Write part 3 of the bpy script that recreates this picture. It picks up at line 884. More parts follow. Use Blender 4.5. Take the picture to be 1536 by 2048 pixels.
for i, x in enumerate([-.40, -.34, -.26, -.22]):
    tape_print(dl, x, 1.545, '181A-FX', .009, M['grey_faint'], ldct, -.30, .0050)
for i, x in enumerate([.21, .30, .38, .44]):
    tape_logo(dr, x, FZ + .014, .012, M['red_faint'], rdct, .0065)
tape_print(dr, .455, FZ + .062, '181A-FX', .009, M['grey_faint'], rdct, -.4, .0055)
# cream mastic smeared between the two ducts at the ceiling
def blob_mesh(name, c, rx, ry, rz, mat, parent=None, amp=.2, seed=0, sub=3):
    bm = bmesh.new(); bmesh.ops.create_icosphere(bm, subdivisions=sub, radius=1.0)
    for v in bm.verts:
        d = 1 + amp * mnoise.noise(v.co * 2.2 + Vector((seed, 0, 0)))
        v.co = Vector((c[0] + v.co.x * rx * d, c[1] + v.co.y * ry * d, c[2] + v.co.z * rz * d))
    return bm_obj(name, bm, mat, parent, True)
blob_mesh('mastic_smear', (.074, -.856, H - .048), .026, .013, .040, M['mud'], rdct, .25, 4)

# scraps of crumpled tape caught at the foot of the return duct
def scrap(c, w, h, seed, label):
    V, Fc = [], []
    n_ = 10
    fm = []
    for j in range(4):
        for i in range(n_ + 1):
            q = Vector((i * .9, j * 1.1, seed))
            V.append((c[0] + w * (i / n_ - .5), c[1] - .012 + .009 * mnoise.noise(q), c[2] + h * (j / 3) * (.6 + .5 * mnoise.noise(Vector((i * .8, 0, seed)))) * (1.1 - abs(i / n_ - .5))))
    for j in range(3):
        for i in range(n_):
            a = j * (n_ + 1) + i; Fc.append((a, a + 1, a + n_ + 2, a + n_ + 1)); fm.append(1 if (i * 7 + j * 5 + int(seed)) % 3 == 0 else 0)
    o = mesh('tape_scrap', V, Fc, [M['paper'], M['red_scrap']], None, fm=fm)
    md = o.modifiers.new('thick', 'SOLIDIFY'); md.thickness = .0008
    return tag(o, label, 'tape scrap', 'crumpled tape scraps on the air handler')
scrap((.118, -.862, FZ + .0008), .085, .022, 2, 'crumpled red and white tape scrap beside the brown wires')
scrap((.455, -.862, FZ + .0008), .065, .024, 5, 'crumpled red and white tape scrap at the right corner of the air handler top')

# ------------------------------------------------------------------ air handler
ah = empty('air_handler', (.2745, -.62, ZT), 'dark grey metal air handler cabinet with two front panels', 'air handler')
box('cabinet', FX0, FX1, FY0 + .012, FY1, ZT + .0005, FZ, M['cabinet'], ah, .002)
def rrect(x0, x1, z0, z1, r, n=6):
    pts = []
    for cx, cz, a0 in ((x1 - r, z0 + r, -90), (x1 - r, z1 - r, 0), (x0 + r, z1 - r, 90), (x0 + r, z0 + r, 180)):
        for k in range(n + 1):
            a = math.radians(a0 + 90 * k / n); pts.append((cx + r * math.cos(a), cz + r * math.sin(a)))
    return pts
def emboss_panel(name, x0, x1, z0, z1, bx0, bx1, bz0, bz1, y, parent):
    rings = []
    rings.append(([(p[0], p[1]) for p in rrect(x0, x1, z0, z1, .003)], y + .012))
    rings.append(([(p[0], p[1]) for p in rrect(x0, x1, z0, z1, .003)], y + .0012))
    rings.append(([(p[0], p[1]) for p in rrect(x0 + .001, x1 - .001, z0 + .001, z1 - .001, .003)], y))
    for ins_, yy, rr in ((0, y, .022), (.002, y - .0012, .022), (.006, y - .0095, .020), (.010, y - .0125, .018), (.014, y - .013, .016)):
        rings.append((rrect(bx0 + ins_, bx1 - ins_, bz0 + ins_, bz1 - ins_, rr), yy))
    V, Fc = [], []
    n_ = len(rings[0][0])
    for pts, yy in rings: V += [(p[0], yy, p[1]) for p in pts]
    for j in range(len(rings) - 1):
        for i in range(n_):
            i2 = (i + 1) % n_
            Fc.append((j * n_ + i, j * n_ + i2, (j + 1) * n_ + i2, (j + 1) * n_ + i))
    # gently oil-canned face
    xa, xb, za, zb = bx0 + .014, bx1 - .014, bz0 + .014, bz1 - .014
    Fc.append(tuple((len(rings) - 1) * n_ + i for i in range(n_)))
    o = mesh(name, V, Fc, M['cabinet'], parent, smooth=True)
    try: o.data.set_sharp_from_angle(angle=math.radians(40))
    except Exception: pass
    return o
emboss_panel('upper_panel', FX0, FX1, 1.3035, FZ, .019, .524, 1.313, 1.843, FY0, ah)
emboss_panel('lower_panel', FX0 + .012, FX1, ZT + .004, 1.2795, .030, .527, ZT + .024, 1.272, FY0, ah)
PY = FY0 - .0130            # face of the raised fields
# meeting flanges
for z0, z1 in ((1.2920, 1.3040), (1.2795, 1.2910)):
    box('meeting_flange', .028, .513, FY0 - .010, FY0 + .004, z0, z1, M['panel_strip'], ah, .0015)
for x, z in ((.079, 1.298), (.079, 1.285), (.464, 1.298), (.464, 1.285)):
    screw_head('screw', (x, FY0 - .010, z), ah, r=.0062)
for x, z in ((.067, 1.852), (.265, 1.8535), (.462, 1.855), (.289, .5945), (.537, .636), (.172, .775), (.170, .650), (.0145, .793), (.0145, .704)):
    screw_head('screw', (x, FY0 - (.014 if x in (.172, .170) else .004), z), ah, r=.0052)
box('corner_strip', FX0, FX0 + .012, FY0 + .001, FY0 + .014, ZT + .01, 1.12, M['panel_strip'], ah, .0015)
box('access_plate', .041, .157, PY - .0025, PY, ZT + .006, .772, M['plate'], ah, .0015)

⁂

▶ **What is required**: Reproduce the data in its entirety, matching each character.

▶ **Complete answer**:
Write part 3 of the bpy script that recreates this picture. It picks up at line 884. More parts follow. Use Blender 4.5. Take the picture to be 1536 by 2048 pixels.
for i, x in enumerate([-.40, -.34, -.26, -.22]):
    tape_print(dl, x, 1.545, '181A-FX', .009, M['grey_faint'], ldct, -.30, .0050)
for i, x in enumerate([.21, .30, .38, .44]):
    tape_logo(dr, x, FZ + .014, .012, M['red_faint'], rdct, .0065)
tape_print(dr, .455, FZ + .062, '181A-FX', .009, M['grey_faint'], rdct, -.4, .0055)
# cream mastic smeared between the two ducts at the ceiling
def blob_mesh(name, c, rx, ry, rz, mat, parent=None, amp=.2, seed=0, sub=3):
    bm = bmesh.new(); bmesh.ops.create_icosphere(bm, subdivisions=sub, radius=1.0)
    for v in bm.verts:
        d = 1 + amp * mnoise.noise(v.co * 2.2 + Vector((seed, 0, 0)))
        v.co = Vector((c[0] + v.co.x * rx * d, c[1] + v.co.y * ry * d, c[2] + v.co.z * rz * d))
    return bm_obj(name, bm, mat, parent, True)
blob_mesh('mastic_smear', (.074, -.856, H - .048), .026, .013, .040, M['mud'], rdct, .25, 4)

# scraps of crumpled tape caught at the foot of the return duct
def scrap(c, w, h, seed, label):
    V, Fc = [], []
    n_ = 10
    fm = []
    for j in range(4):
        for i in range(n_ + 1):
            q = Vector((i * .9, j * 1.1, seed))
            V.append((c[0] + w * (i / n_ - .5), c[1] - .012 + .009 * mnoise.noise(q), c[2] + h * (j / 3) * (.6 + .5 * mnoise.noise(Vector((i * .8, 0, seed)))) * (1.1 - abs(i / n_ - .5))))
    for j in range(3):
        for i in range(n_):
            a = j * (n_ + 1) + i; Fc.append((a, a + 1, a + n_ + 2, a + n_ + 1)); fm.append(1 if (i * 7 + j * 5 + int(seed)) % 3 == 0 else 0)
    o = mesh('tape_scrap', V, Fc, [M['paper'], M['red_scrap']], None, fm=fm)
    md = o.modifiers.new('thick', 'SOLIDIFY'); md.thickness = .0008
    return tag(o, label, 'tape scrap', 'crumpled tape scraps on the air handler')
scrap((.118, -.862, FZ + .0008), .085, .022, 2, 'crumpled red and white tape scrap beside the brown wires')
scrap((.455, -.862, FZ + .0008), .065, .024, 5, 'crumpled red and white tape scrap at the right corner of the air handler top')

# ------------------------------------------------------------------ air handler
ah = empty('air_handler', (.2745, -.62, ZT), 'dark grey metal air handler cabinet with two front panels', 'air handler')
box('cabinet', FX0, FX1, FY0 + .012, FY1, ZT + .0005, FZ, M['cabinet'], ah, .002)
def rrect(x0, x1, z0, z1, r, n=6):
    pts = []
    for cx, cz, a0 in ((x1 - r, z0 + r, -90), (x1 - r, z1 - r, 0), (x0 + r, z1 - r, 90), (x0 + r, z0 + r, 180)):
        for k in range(n + 1):
            a = math.radians(a0 + 90 * k / n); pts.append((cx + r * math.cos(a), cz + r * math.sin(a)))
    return pts
def emboss_panel(name, x0, x1, z0, z1, bx0, bx1, bz0, bz1, y, parent):
    rings = []
    rings.append(([(p[0], p[1]) for p in rrect(x0, x1, z0, z1, .003)], y + .012))
    rings.append(([(p[0], p[1]) for p in rrect(x0, x1, z0, z1, .003)], y + .0012))
    rings.append(([(p[0], p[1]) for p in rrect(x0 + .001, x1 - .001, z0 + .001, z1 - .001, .003)], y))
    for ins_, yy, rr in ((0, y, .022), (.002, y - .0012, .022), (.006, y - .0095, .020), (.010, y - .0125, .018), (.014, y - .013, .016)):
        rings.append((rrect(bx0 + ins_, bx1 - ins_, bz0 + ins_, bz1 - ins_, rr), yy))
    V, Fc = [], []
    n_ = len(rings[0][0])
    for pts, yy in rings: V += [(p[0], yy, p[1]) for p in pts]
    for j in range(len(rings) - 1):
        for i in range(n_):
            i2 = (i + 1) % n_
            Fc.append((j * n_ + i, j * n_ + i2, (j + 1) * n_ + i2, (j + 1) * n_ + i))
    # gently oil-canned face
    xa, xb, za, zb = bx0 + .014, bx1 - .014, bz0 + .014, bz1 - .014
    Fc.append(tuple((len(rings) - 1) * n_ + i for i in range(n_)))
    o = mesh(name, V, Fc, M['cabinet'], parent, smooth=True)
    try: o.data.set_sharp_from_angle(angle=math.radians(40))
    except Exception: pass
    return o
emboss_panel('upper_panel', FX0, FX1, 1.3035, FZ, .019, .524, 1.313, 1.843, FY0, ah)
emboss_panel('lower_panel', FX0 + .012, FX1, ZT + .004, 1.2795, .030, .527, ZT + .024, 1.272, FY0, ah)
PY = FY0 - .0130            # face of the raised fields
# meeting flanges
for z0, z1 in ((1.2920, 1.3040), (1.2795, 1.2910)):
    box('meeting_flange', .028, .513, FY0 - .010, FY0 + .004, z0, z1, M['panel_strip'], ah, .0015)
for x, z in ((.079, 1.298), (.079, 1.285), (.464, 1.298), (.464, 1.285)):
    screw_head('screw', (x, FY0 - .010, z), ah, r=.0062)
for x, z in ((.067, 1.852), (.265, 1.8535), (.462, 1.855), (.289, .5945), (.537, .636), (.172, .775), (.170, .650), (.0145, .793), (.0145, .704)):
    screw_head('screw', (x, FY0 - (.014 if x in (.172, .170) else .004), z), ah, r=.0052)
box('corner_strip', FX0, FX0 + .012, FY0 + .001, FY0 + .014, ZT + .01, 1.12, M['panel_strip'], ah, .0015)
box('access_plate', .041, .157, PY - .0025, PY, ZT + .006, .772, M['plate'], ah, .0015)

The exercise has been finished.